Sunday, March 4, 2012

Shame on you

Shame does not work as a way to reduce kids having sex. I don't care if it's religion, parents, or society, shame doesn't work. The only time shame does work on people, is when its someone you're trying to impress-- a boss, or peers. And those motivations aren't present at the age we worry about kids having sex.

Even more important-- shaming kids into not having sex is terrible in itself. The way sex is portrayed in society and media is this strange whirling mess of exposition and shame, all mixed together. We tell kids not to have sex, and at the same time, the main things society throws at them for entertainment are tv shows and movies full of teenage sexy times. It's ridiculous, and its shocking that anyone comes out of adolescence with a healthy attitude towards sex and sexuality.

I do think that kids should be taught that sex is something to be respected, and that it is something not to be done too terribly lightly-- but not because of moral reasons. Teach kids to wait to have sex, but tell them accurate information on STDs, pregnancy, and the hormones that crop up after sex. Teach kids about self-respect. Teach kids to respect sex-- for the closeness it can bring in a relationship, for the power dynamics it can create and the ways it can effect pre-existing power dynamics, for the consequences it can have.

But do not teach kids that sex is inherently wrong or shameful.

It isn't.

I come from a Christian background, and consider myself to be Christian-- shocking, I know, to some of my friends who associate Christianity with fundamentalists. But even within a religious setting, sex does not have to be shameful. It can be an expression of love, of enjoyment of our bodies and their capability for pleasure, given to us by a creator. Most people can agree that sexual enjoyment is pretty awesome-- so why feel shame in it? And why pick that, out of all the things in the Bible, to obsess over? I'd probably be more in the spirit of things to feel shame for judging people, than to feel shame for having sex, after all. Just look at the people Christ hung out with!

If you're not coming from a religious background, there's even less reason for sex to be considered shameful. Sure, its one of our more animal impulses-- one of the big F's (fight, flight, feed, fornicate). But simply connecting it to our animal nature doesn't make it any more shameful than sleep, or exercise, or eating. Like anything, it shouldn't be done to excess. But something natural, done for mutual enjoyment, and especially when done as an expression of love? I just don't see the shame in it.

Ok, yes. Sometimes sex is completely unrelated to emotions. And sometimes its all about physical enjoyment. And sometimes people are sluts and have sex indiscriminately. But even that shouldn't be shamed. Slut shaming is just another way for people to feel superior to others-- based on some arbitrary societal rules. I'd like to believe that the shame is purely some animal reaction to fear of STDs-- but even when people know a promiscuous person is practicing safe sex and has no STDs, they still get all judgey. So whatever it stemmed from in the past, its clearly something more now. But what good does this shaming do?


Oh wait.

It doesn't do any good.

It isn't going to encourage someone to stop sleeping around-- it just encourages them to lie about it. It might change the way someone feels about having sex-- but probably not for the better. If anything, the shame might make them feel that their only worth is in their sexuality, or that they're used up and worthless, or that they don't deserve someone who treats them right.

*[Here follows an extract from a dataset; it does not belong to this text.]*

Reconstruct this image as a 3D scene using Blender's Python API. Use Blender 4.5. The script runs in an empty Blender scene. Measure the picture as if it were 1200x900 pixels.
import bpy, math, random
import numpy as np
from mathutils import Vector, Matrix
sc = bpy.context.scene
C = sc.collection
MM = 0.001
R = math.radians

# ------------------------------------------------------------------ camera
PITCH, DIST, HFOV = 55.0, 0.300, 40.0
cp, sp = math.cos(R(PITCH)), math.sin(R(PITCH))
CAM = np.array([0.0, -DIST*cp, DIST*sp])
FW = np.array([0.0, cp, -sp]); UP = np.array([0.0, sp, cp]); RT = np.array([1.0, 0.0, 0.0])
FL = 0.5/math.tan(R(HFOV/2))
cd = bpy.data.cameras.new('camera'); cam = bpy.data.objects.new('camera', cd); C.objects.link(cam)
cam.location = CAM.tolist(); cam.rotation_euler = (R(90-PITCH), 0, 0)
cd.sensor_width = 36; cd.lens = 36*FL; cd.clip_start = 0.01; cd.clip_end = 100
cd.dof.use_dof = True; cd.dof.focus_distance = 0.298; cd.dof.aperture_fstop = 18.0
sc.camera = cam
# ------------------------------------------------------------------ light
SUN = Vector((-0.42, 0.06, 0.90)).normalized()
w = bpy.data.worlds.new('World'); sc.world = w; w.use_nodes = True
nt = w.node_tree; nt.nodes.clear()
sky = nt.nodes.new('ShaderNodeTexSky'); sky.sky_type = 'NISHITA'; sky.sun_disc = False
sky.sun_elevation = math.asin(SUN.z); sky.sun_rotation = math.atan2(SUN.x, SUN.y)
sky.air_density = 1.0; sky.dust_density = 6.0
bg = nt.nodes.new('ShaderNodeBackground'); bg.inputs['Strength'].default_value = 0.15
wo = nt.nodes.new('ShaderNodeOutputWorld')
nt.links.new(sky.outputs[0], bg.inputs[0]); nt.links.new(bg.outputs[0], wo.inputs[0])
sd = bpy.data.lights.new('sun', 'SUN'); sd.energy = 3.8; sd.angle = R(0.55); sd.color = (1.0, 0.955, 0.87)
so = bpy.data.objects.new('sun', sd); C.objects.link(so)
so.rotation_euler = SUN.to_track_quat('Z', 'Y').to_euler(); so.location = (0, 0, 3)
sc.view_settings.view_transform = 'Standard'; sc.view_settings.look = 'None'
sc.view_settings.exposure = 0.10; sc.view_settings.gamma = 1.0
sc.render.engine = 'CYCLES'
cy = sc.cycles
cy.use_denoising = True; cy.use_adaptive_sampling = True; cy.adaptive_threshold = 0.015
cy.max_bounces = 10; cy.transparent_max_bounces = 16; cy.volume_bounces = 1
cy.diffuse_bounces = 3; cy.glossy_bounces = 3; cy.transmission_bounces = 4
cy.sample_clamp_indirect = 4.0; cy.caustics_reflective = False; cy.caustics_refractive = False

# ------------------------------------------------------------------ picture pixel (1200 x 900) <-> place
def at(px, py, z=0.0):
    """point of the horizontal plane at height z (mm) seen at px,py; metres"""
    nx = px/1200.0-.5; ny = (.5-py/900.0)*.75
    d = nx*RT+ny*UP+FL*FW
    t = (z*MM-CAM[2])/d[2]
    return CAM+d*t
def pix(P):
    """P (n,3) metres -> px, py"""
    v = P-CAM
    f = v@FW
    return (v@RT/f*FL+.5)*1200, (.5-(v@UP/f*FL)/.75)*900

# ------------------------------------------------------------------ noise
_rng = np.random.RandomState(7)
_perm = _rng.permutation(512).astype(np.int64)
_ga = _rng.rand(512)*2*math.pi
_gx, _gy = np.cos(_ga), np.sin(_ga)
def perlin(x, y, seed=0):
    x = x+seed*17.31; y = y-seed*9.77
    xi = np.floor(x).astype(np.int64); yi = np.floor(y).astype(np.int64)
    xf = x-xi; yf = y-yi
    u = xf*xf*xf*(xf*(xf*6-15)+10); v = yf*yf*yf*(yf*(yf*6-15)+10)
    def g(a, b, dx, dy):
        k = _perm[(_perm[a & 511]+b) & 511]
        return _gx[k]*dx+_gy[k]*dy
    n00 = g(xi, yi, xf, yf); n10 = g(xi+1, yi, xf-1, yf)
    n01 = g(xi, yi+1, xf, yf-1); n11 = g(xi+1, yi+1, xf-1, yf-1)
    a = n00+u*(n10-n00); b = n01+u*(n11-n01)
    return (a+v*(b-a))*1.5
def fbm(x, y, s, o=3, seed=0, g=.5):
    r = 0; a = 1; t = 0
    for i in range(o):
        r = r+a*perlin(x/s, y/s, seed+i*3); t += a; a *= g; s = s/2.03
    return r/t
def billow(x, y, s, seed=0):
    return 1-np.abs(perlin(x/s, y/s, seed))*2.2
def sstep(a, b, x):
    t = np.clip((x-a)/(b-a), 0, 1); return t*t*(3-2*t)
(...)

When we teach kids all these negative connotations for sex and relationships--which is what we are, in fact, teaching them when we shame them-- we are teaching them to accept and to expect to be treated poorly. We are teaching them to undervalue other aspects of their personality and achievements. And we are crippling their future sex lives, and giving them an unhealthy attitude towards sex to take into whatever future permanent relationships they have.

Part of me finds it hilarious that, on a wedding day, people are supposed to magically transition from a mentality of sex-is-bad-and-wrong to one of sex-is-good-must-satisfy-partner-and-make-babies. But as hilarious as it is in concept, in reality? It's just sad.